> **Short exercise**
Write out the whole listing word for word.

====================

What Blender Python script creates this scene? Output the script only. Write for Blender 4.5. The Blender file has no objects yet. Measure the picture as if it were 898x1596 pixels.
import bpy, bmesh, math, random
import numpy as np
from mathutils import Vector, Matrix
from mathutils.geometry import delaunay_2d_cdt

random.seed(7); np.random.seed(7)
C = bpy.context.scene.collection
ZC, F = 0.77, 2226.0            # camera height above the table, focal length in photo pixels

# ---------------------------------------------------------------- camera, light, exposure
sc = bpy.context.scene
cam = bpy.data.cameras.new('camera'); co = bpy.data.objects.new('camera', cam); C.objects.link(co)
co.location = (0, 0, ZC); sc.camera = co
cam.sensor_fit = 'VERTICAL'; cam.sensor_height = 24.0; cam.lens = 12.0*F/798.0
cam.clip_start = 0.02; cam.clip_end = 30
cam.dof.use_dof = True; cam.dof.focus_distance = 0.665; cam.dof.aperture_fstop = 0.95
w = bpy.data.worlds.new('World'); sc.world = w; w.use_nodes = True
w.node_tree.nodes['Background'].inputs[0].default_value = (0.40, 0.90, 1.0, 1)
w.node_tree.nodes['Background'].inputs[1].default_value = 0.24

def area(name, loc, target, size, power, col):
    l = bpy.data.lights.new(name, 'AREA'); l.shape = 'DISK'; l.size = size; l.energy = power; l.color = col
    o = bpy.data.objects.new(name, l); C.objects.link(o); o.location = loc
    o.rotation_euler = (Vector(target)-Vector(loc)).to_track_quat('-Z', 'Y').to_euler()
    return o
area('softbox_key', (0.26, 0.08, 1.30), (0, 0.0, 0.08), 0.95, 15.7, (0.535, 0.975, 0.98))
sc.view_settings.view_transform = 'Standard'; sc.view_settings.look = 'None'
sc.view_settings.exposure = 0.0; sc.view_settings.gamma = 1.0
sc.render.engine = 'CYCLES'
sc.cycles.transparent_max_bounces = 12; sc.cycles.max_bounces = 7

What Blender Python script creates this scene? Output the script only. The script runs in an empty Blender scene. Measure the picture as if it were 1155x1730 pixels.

====================

> **The completed task**
What Blender Python script creates this scene? Output the script only. Write for Blender 4.5. The Blender file has no objects yet. Measure the picture as if it were 898x1596 pixels.
import bpy, bmesh, math, random
import numpy as np
from mathutils import Vector, Matrix
from mathutils.geometry import delaunay_2d_cdt

random.seed(7); np.random.seed(7)
C = bpy.context.scene.collection
ZC, F = 0.77, 2226.0            # camera height above the table, focal length in photo pixels

# ---------------------------------------------------------------- camera, light, exposure
sc = bpy.context.scene
cam = bpy.data.cameras.new('camera'); co = bpy.data.objects.new('camera', cam); C.objects.link(co)
co.location = (0, 0, ZC); sc.camera = co
cam.sensor_fit = 'VERTICAL'; cam.sensor_height = 24.0; cam.lens = 12.0*F/798.0
cam.clip_start = 0.02; cam.clip_end = 30
cam.dof.use_dof = True; cam.dof.focus_distance = 0.665; cam.dof.aperture_fstop = 0.95
w = bpy.data.worlds.new('World'); sc.world = w; w.use_nodes = True
w.node_tree.nodes['Background'].inputs[0].default_value = (0.40, 0.90, 1.0, 1)
w.node_tree.nodes['Background'].inputs[1].default_value = 0.24

def area(name, loc, target, size, power, col):
    l = bpy.data.lights.new(name, 'AREA'); l.shape = 'DISK'; l.size = size; l.energy = power; l.color = col
    o = bpy.data.objects.new(name, l); C.objects.link(o); o.location = loc
    o.rotation_euler = (Vector(target)-Vector(loc)).to_track_quat('-Z', 'Y').to_euler()
    return o
area('softbox_key', (0.26, 0.08, 1.30), (0, 0.0, 0.08), 0.95, 15.7, (0.535, 0.975, 0.98))
sc.view_settings.view_transform = 'Standard'; sc.view_settings.look = 'None'
sc.view_settings.exposure = 0.0; sc.view_settings.gamma = 1.0
sc.render.engine = 'CYCLES'
sc.cycles.transparent_max_bounces = 12; sc.cycles.max_bounces = 7

What Blender Python script creates this scene? Output the script only. The script runs in an empty Blender scene. Measure the picture as if it were 1155x1730 pixels.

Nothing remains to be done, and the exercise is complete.